--- Exercise goal ---
The line containing "COL = scn.collection" marks the end: extract everything from the first line of the data through that line, exactly, with no pictures.

-- start --

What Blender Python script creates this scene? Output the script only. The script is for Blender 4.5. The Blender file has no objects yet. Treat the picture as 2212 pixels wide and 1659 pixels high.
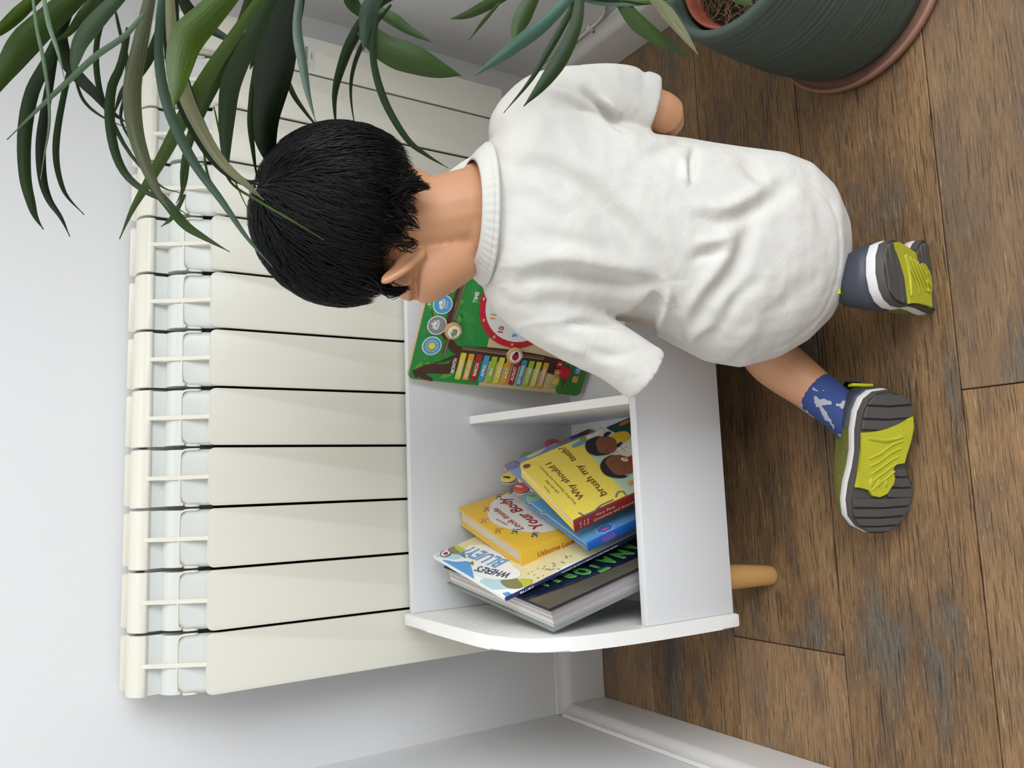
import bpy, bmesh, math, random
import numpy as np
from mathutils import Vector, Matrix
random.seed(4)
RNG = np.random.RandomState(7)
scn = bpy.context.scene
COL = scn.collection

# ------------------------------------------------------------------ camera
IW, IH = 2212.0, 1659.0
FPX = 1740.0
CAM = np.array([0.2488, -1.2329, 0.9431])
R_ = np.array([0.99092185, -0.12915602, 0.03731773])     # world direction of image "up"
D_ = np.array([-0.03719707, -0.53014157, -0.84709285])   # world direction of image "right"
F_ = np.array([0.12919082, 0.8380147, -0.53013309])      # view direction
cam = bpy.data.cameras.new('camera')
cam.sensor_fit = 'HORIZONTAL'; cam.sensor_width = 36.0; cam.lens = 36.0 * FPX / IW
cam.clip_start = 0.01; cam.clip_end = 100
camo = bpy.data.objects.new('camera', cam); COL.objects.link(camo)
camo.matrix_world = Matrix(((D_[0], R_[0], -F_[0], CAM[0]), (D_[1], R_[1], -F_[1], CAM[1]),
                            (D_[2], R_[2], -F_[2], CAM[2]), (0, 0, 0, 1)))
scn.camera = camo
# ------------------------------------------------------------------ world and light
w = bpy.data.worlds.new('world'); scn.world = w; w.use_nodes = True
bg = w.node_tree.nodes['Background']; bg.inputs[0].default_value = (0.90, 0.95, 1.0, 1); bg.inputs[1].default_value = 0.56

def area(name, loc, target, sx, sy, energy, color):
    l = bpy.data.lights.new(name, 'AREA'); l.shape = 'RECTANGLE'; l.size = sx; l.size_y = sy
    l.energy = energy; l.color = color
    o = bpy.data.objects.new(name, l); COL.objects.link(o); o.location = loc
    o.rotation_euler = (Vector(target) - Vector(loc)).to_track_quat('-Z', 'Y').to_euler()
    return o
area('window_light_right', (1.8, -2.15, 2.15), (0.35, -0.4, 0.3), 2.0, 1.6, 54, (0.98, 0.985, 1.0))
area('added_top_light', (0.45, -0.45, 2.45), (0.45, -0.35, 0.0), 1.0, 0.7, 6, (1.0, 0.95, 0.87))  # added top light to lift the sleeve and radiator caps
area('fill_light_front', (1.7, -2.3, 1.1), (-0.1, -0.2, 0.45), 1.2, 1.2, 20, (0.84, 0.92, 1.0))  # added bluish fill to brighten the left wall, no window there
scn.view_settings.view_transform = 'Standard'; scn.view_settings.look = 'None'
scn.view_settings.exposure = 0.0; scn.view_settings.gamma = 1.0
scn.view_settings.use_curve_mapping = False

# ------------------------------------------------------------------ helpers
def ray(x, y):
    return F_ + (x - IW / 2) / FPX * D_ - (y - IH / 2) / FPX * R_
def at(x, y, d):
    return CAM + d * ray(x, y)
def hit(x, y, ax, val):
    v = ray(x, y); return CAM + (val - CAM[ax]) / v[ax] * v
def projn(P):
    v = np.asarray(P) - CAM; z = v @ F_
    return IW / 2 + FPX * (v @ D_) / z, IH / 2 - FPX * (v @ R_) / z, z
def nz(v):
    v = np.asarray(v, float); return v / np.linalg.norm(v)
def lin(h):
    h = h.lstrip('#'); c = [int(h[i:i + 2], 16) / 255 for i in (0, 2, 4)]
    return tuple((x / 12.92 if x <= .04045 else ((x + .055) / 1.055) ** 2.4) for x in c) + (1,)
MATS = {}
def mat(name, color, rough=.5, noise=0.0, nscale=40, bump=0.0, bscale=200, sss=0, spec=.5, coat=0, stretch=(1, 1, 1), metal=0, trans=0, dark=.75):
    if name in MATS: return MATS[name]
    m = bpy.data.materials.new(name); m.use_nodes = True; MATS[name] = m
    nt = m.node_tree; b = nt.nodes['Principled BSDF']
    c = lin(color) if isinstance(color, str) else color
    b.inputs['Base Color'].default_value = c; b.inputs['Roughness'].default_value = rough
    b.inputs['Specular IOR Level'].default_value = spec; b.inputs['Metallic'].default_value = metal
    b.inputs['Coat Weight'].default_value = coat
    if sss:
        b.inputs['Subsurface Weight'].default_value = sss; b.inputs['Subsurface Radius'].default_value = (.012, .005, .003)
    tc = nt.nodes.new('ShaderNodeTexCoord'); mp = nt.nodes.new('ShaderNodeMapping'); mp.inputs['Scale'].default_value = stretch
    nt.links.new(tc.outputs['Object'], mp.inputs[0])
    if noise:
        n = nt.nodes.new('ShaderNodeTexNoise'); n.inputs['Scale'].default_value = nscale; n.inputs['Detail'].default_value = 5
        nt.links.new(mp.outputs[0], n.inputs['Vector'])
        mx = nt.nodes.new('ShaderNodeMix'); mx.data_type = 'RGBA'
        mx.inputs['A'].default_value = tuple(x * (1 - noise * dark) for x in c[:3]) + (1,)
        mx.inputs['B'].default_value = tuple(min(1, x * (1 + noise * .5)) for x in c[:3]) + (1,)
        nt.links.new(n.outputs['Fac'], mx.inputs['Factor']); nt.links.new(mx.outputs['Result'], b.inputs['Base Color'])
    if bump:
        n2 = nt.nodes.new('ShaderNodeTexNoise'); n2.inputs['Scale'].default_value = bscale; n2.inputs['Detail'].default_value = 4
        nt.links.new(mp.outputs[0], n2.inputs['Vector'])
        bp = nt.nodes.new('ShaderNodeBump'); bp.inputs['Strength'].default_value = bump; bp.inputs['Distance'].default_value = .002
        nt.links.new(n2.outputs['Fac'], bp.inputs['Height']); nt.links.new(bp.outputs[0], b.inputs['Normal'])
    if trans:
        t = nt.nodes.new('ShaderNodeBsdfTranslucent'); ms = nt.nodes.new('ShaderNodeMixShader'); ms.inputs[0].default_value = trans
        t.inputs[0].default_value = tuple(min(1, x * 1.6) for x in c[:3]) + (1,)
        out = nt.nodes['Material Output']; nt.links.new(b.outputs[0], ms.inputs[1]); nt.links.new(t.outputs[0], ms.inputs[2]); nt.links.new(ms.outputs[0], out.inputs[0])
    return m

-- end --

--- Result for this task ---
What Blender Python script creates this scene? Output the script only. The script is for Blender 4.5. The Blender file has no objects yet. Treat the picture as 2212 pixels wide and 1659 pixels high.
import bpy, bmesh, math, random
import numpy as np
from mathutils import Vector, Matrix
random.seed(4)
RNG = np.random.RandomState(7)
scn = bpy.context.scene
COL = scn.collection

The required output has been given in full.